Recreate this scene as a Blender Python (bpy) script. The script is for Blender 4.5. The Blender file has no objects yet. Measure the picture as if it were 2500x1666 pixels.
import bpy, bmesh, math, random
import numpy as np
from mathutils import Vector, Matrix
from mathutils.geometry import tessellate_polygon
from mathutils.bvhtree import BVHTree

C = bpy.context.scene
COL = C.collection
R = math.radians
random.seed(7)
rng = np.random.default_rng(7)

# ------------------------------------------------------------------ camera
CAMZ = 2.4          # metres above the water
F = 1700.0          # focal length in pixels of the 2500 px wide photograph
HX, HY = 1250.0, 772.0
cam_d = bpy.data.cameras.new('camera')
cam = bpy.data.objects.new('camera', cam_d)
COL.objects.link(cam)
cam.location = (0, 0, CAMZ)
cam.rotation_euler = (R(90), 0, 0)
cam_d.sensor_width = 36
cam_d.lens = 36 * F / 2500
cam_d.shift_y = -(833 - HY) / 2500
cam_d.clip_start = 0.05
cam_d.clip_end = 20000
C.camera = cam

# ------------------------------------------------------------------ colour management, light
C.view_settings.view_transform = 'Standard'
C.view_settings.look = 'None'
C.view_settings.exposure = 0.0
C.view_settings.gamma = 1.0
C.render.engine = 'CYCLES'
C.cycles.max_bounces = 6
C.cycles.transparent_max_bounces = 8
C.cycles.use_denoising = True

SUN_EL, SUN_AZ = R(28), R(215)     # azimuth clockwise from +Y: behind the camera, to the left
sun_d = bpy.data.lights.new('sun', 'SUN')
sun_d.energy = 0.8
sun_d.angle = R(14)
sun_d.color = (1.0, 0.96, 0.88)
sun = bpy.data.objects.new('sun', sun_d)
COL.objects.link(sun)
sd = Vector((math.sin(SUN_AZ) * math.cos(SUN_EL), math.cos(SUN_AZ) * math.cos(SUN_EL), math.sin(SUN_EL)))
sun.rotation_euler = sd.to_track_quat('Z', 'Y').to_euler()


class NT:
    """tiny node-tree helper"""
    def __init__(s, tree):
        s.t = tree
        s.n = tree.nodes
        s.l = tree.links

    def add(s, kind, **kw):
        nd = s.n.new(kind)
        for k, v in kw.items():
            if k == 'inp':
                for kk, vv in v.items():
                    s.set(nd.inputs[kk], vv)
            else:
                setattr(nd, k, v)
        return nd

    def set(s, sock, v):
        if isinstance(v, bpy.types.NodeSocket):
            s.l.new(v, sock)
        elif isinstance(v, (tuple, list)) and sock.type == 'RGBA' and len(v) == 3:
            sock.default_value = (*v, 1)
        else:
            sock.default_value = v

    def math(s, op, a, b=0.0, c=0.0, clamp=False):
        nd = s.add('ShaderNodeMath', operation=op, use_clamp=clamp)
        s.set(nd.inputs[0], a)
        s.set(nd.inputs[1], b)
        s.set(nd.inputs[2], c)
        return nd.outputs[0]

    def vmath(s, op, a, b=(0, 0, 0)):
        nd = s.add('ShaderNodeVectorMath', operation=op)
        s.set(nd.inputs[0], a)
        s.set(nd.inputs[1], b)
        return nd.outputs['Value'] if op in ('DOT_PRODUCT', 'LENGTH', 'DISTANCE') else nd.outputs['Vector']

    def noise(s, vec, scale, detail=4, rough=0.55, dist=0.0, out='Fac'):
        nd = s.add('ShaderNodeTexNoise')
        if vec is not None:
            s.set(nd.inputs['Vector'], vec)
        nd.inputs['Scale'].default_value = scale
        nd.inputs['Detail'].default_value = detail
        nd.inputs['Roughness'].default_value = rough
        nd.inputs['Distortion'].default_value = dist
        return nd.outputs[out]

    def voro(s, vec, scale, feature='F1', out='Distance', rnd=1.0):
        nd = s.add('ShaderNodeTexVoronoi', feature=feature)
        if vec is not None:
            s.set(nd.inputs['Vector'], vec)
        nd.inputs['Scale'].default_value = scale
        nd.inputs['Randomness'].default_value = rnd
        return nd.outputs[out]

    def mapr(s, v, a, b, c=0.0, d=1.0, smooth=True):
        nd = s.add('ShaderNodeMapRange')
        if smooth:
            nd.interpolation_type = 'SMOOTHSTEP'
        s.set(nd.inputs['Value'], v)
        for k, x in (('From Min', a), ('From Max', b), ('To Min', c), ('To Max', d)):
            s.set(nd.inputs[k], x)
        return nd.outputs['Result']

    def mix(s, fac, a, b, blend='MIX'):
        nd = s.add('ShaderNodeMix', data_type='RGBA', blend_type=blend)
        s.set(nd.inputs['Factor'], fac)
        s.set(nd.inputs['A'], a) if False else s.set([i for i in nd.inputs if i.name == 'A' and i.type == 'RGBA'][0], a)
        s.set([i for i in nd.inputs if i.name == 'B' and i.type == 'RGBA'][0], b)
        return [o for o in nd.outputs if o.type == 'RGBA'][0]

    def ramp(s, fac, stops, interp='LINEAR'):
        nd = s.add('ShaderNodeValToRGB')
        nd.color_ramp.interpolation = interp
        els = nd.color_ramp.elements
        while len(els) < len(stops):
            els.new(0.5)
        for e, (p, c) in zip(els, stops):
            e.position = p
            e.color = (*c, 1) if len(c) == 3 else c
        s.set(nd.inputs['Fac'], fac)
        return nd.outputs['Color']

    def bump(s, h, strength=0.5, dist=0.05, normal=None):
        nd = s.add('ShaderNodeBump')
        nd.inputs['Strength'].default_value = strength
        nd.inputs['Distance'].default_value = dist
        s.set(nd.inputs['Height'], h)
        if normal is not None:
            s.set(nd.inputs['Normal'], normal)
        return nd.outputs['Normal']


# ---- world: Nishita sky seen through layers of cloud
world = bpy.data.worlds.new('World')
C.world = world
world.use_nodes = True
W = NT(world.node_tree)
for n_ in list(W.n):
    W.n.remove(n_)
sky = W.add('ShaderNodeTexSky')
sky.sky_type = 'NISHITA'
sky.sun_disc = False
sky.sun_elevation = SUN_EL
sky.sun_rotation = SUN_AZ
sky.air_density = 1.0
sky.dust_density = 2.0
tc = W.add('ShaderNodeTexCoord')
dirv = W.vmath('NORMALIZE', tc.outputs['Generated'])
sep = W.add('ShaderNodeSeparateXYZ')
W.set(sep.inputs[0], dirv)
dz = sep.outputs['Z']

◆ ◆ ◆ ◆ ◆

• _Set exercise_:
Copy every single line of the material above that holds "scene".

• _Exercise output_:
Recreate this scene as a Blender Python (bpy) script. The script is for Blender 4.5. The Blender file has no objects yet. Measure the picture as if it were 2500x1666 pixels.
C = bpy.context.scene